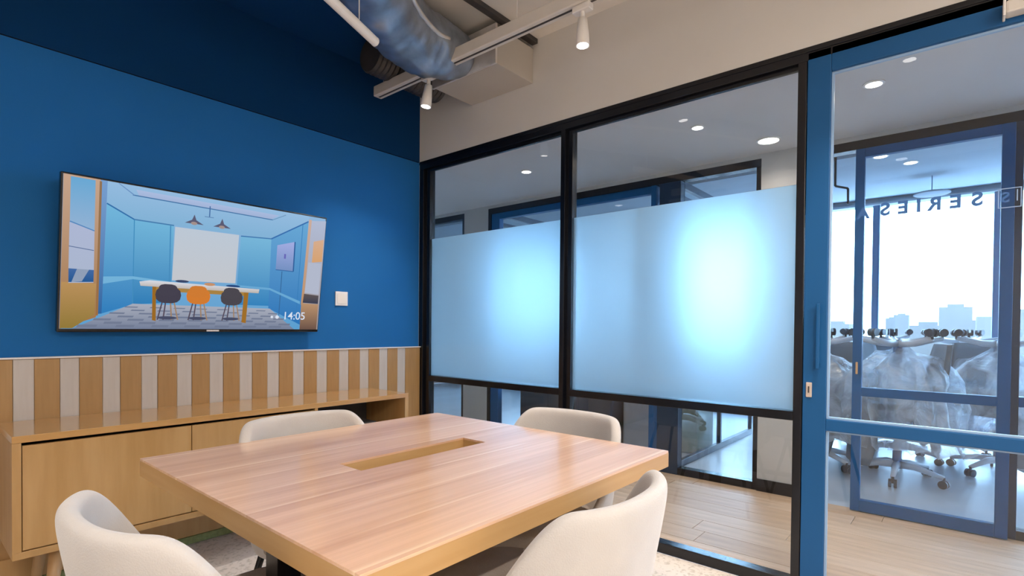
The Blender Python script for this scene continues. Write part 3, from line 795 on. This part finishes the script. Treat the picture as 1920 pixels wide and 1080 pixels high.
# second track behind/left of the camera (lights the left half of the room)
TX2 = -2.95
t2 = tag(empty('track_rail', (TX2, -1.5, TRZ)), 'white lighting track on the left of the room, outside the picture', 'track')
B('rail', m_trackw, t2, (TX2-.030, TX2+.030, -3.9, -.6, TRZ-.012, TRZ+.052), bev=.006)
for y in (-.7, -2.2, -3.7): MB().tube([(TX2, y, TRZ+.05), (TX2, y, CZ)], .0022, n=6).out('hanger_wire', m_headw, t2)
spot_head(TX2, -.95, TRZ-.012, 'white spotlight at the blue wall end of the left track, outside the picture', 0, 0, energy=SPOT_W*.55)
spot_head(TX2, -2.1, TRZ-.012, 'white spotlight halfway along the left track, outside the picture', 0, 0)
# unseen pendants added behind the camera as soft fill light
for x, lab in ((-3.2, 'added slim white fill pendant on the left of the rear wall, outside the picture'), (-1.5, 'added slim white fill pendant on the right of the rear wall, outside the picture')):
    pd = tag(empty('linear_pendant', (x, -4.3, 2.5)), lab, 'pendant light')
    B('body', m_headw, pd, (x-.70, x+.70, -4.35, -4.25, 2.50, 2.56), bev=.006)
    B('diffuser', m_down, pd, (x-.68, x+.68, -4.34, -4.26, 2.494, 2.50))
    for dx in (-.55, .55): MB().tube([(x+dx, -4.3, 2.56), (x+dx, -4.3, CZ)], .0022, n=6).out('hanger_wire', m_headw, pd)
    l = lamp('AREA', 'pendant_lamp', (0, 0, -.012), pd, energy=PENDANT_W, color=(1, .90, .80), shape='RECTANGLE', size=1.36, size_y=.08)

cdt = MB().tube([(3.0, -2.151, 2.80), (3.0, -2.153, 2.44), (3.0, -2.16, 2.43), (3.0, -2.245, 2.40), (3.0, -2.252, 2.39), (3.0, -2.254, 2.26)], .010, n=10).out('hanging_conduit', m_dark, None, smooth=True)
tag(cdt, 'thin dark bent conduit hanging from the office ceiling left of the far door stile', 'conduit')
# corridor downlights
def downlight(x, y, r, z, lab, e):
    d = empty('ceiling_downlight', (x, y, z), local=True)
    MB().lathe([(r+.012, 0), (r+.012, -.004), (r, -.006), (r, 0)], n=32).out('trim_ring', m_headw, d, base=(0, 0, 0))
    MB().lathe([(0, -.0062), (r, -.0062), (r, -.001), (0, -.001)], n=32).out('diffuser', m_down, d, base=(0, 0, 0))
    if e: lamp('SPOT', 'down_lamp', (0, 0, -.02), d, energy=e, color=(1, .86, .72), spot_size=radians(150), spot_blend=1, shadow_soft_size=r)
    tag(d, lab, 'downlight', 'recessed downlights')
downlight(1.19, -2.07, .062, 2.372, 'larger round downlight in the corridor ceiling above the frosted glass', DOWN_W*.45)
downlight(.66, -2.70, .036, 2.372, 'small round downlight in the corridor ceiling seen through the blue door', DOWN_W)
downlight(.68, -1.80, .032, 2.372, 'small round downlight in the corridor ceiling seen above the frosted glass', DOWN_W)
downlight(.75, -.4, .036, 2.372, 'round downlight in the corridor ceiling near the blue wall end', DOWN_W)
downlight(.75, -4.2, .036, 2.372, 'round downlight in the corridor ceiling beyond the right edge', DOWN_W)
downlight(3.17, -2.47, .05, 2.68, 'left one of two office downlights above the wrapped chairs', 0)
downlight(3.55, -2.66, .05, 2.68, 'right one of two office downlights above the wrapped chairs', 0)
for x, y, lab in ((2.3, -.45, 'right downlight in the room behind the long glazed partition'), (2.9, -.05, 'middle downlight in the room behind the long glazed partition'), (2.3, 1.5, 'downlight in the far left room across the corridor'), (2.3, -1.65, 'downlight behind the narrow glazed opening across the corridor')):
    downlight(x, y, .05, 2.80, lab, 30)
pn = tag(empty('disc_pendant', (4.2, -2.79, 2.50)), 'flat pale disc pendant lamp hanging before the office windows', 'pendant light')
MB().lathe([(0, .03), (.03, .03), (.14, .012), (.15, 0), (.14, -.006), (0, -.006)], c=(4.2, -2.79, 2.50), n=36).out('shade', m_offwall, pn, smooth=True)
MB().tube([(4.2, -2.79, 2.53), (4.2, -2.79, 2.68)], .004, n=8).out('cord', m_mull, pn)

# ================================================================== office chairs, wrapped, some upside down
def star_arm(k):
    mb = MB(); a = 2*pi*k/5+.35
    d = Vector((cos(a), sin(a), 0))
    mb.tube([d*.02+Vector((0, 0, .115)), d*.12+Vector((0, 0, .115)), d*.30+Vector((0, 0, .075))], [.030, .024, .015], n=10)
    return mb, d
def caster(d):
    c = d*.30; s = Vector((-d.y, d.x, 0)); mb = MB()
    for q in (-1, 1):
        mb.tube([c+s*q*.008+Vector((0, 0, .03)), c+s*q*.026+Vector((0, 0, .03))], .030, n=14)
    mb.tube([c+Vector((0, 0, .03)), c+Vector((0, 0, .078))], .009, n=8)
    return mb
def office_chair():
    r = empty('office_chair', (0, 0, 0), local=True)
    for k in range(5):
        mb, d = star_arm(k); mb.out('base_arm', m_chw, r, smooth=True, base=(0, 0, 0)); caster(d).out('caster', m_cast, r, base=(0, 0, 0))
    MB().tube([(0, 0, .085), (0, 0, .26), (0, 0, .261), (0, 0, .475)], [.030, .030, .018, .018], n=14).out('gas_lift', m_mull, r, base=(0, 0, 0))
    pad(.24, .24, .475, .548, n=24, crown=.006).out('seat', m_chg, r, smooth=True, base=(0, 0, 0))
    mb = MB(); rows = []
    for i in range(9):
        z = .64+.40*i/8; row = []
        w_ = .21*(1-.25*(i/8)**3)
        for j in range(9):
            x = -w_+2*w_*j/8; row.append((x, -.25-.03*i/8+.05*(x/.22)**2, z))
        rows.append(row)
    back = [[(p[0]*.98, p[1]-.035, p[2]) for p in rr_] for rr_ in rows]
    va = mb.grid(rows); vb = mb.grid(back)
    bm_ = mb.bm
    def br(a, b): 
        for i in range(len(a)-1): bm_.faces.new((a[i], a[i+1], b[i+1], b[i]))
    br(va[0], vb[0]); br(va[-1], vb[-1]); br([q[0] for q in va], [q[0] for q in vb]); br([q[-1] for q in va], [q[-1] for q in vb])
    mb.out('backrest', m_chg, r, smooth=True, base=(0, 0, 0))
    MB().tube([(0, -.05, .465), (0, -.26, .49), (0, -.295, .68)], .018, n=10).out('back_support', m_chw, r, smooth=True, base=(0, 0, 0))
    return r
def wrap(seed, zt=1.0, sc=1.0):
    mb = MB(); rows = []; n = 110
    lv = [(.04, zt+.02), (.09, zt-.03), (.17, zt-.06), (.25, zt-.10), (.31, zt-.16), (.34, zt-.24), (.33, zt-.33), (.35, zt-.43), (.34, zt-.52), (.37, .38), (.40, .27)]
    for li, (r_, z) in enumerate(lv):
        row = []
        g = li/(len(lv)-1)
        for k in range(n):
            a = 2*pi*k/n
            pleat = abs(sin(a*6.5+seed*1.7+2.2*noise.noise(Vector((cos(a)*2, sin(a)*2, seed+z)))))
            fold = (.02+.06*g)*(pleat-.55) + .10*noise.noise(Vector((cos(a)*2.2, sin(a)*2.2, seed+z*2.3)))*(.3+g)
            rr_ = max(.02, r_+fold*(1 if li > 1 else .25))
            bump = .07*noise.noise(Vector((cos(a)*2.5*r_/.3, sin(a)*2.5*r_/.3, seed*2.1)))*(1 if li < 6 else .3)
            row.append((rr_*cos(a)*1.05, rr_*sin(a)-.02, z+bump+(.06*(pleat-.5) if li == len(lv)-1 else 0)))
        rows.append(row)
    vv = mb.grid(rows, closed_v=True); mb.bm.faces.new(vv[0])
    return mb
oc = office_chair()
first = True
pairs = [((2.50, -2.68), .28, 'front middle'), ((2.62, -2.12), 1.2, 'front left, beside the blue door stile'), ((3.22, -3.28), 2.2, 'right, beside the dark mullion'),
         ((3.30, -2.62), 2.9, 'second row, behind the front middle one'), ((3.45, -2.02), 4.0, 'second row on the left'), ((4.05, -3.05), .9, 'back row by the windows, right'), ((4.10, -2.35), 5.1, 'back row by the windows, left')]
for i, ((x, y), rz, w_) in enumerate(pairs):
    a = oc if first else copy_tree(oc); first = False
    a.location = (x, y, -.002); a.rotation_euler = (0, 0, rz)
    tag(a, 'plastic wrapped grey office chair upright on castors, %s' % w_, 'chair', 'wrapped office chairs across the corridor')
    b = copy_tree(oc); b.location = (x+.02, y+.01, 1.155); b.rotation_euler = (pi, 0, rz+.25)
    tag(b, 'office chair turned upside down with castors up, %s' % w_, 'chair', 'upturned office chairs across the corridor')
    f = wrap(i*3.7, zt=1.0 if i % 2 == 0 else .95).out('plastic_wrap', m_film, None, smooth=True, base=(0, 0, 0))
    f.location = (x, y, 0); tag(f, 'crumpled clear plastic sheet draped over stacked office chairs, %s' % w_, 'plastic sheet', 'plastic sheets over office chairs')

# things in the room behind the lower glass
t = tag(empty('low_cabinet', (1.95, .1, 0)), 'charcoal low cabinet with a tan wood top edge in the room across the corridor', 'cabinet')
B('body', m_cab, t, (1.75, 2.15, -.26, .46, 0, .50)); B('top', m_wedge, t, (1.74, 2.16, -.27, .47, .50, .52))
B('door', m_cab, t, (1.738, 1.749, -.25, .09, .03, .48)); B('door', m_cab, t, (1.738, 1.749, .10, .45, .03, .48))
o = tag(B('grey_cube_stool', m_ltgrey, None, (1.95, 2.3, -.93, -.62, 0, .52), bev=.02), 'light grey upholstered cube stool seen under the partition rail', 'stool')
o = tag(B('olive_bench', m_olive, None, (2.2, 2.6, -1.24, -.96, 0, .46), bev=.02), 'olive upholstered bench block beside the grey cube stool', 'bench')
o = tag(MB().box(1.8, 2.12, -.60, -.33, 0, .60, bev=.01).out('tall_pedestal', m_cab, None), 'charcoal pedestal cabinet beside the grey cube stool', 'cabinet')

# ================================================================== city outside the office windows
B('ground', m_cityg, None, (40, 2500, -1800, 1800, -62, -60), kind=ST)
rc = random.Random(5)
def tower(x, y, w, h, lab=None):
    t = empty('tower', (x, y, -60)); 
    B('tower_body', m_city, t, (x-w/2, x+w/2, y-w/2, y+w/2, -60, h))
    B('roof_plant', m_city, t, (x-w/4, x+w/4, y-w/4, y+w/4, h, h+w*.12))
    tag(t, lab or 'hazy pale blue tower block on the skyline', 'building', 'skyline towers')
def atpx(px, X_):   # bearing from the viewer to a skyline spot (building laid out in metres along it)
    d = fw + R_*((px-960)/1002.6); s = (X_+2.5533)/d.x
    return -3.0708+d.y*s
tower(700, atpx(1791, 700), 26, 25, 'taller boxy pale blue tower on the skyline between the window mullions')
tower(760, atpx(1690, 760), 14, 19, 'slim left tower of the hazy pair on the skyline'); tower(800, atpx(1672, 800), 12, 16, 'lower tower beside the slim one on the skyline')
for px, x, w, h in ((1740, 900, 40, 8), (1840, 850, 36, 10), (1570, 800, 30, 9), (1905, 600, 50, 13), (1350, 700, 40, 16)):
    tower(x, atpx(px, x), w, h, {1740: 'low wide hazy block left of the taller tower', 1840: 'low wide hazy block right of the taller tower', 1570: 'low hazy block at the left of the door glass', 1905: 'wide hazy block by the right edge of the picture', 1350: 'hazy block behind the frosted glass'}[px])

for o in bpy.data.objects:
    if '_b' in o: del o['_b']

________________

▸ TO DO
Where a line contains the string "wide", extract that line.

▸ THE ANSWER
The Blender Python script for this scene continues. Write part 3, from line 795 on. This part finishes the script. Treat the picture as 1920 pixels wide and 1080 pixels high.
    tower(x, atpx(px, x), w, h, {1740: 'low wide hazy block left of the taller tower', 1840: 'low wide hazy block right of the taller tower', 1570: 'low hazy block at the left of the door glass', 1905: 'wide hazy block by the right edge of the picture', 1350: 'hazy block behind the frosted glass'}[px])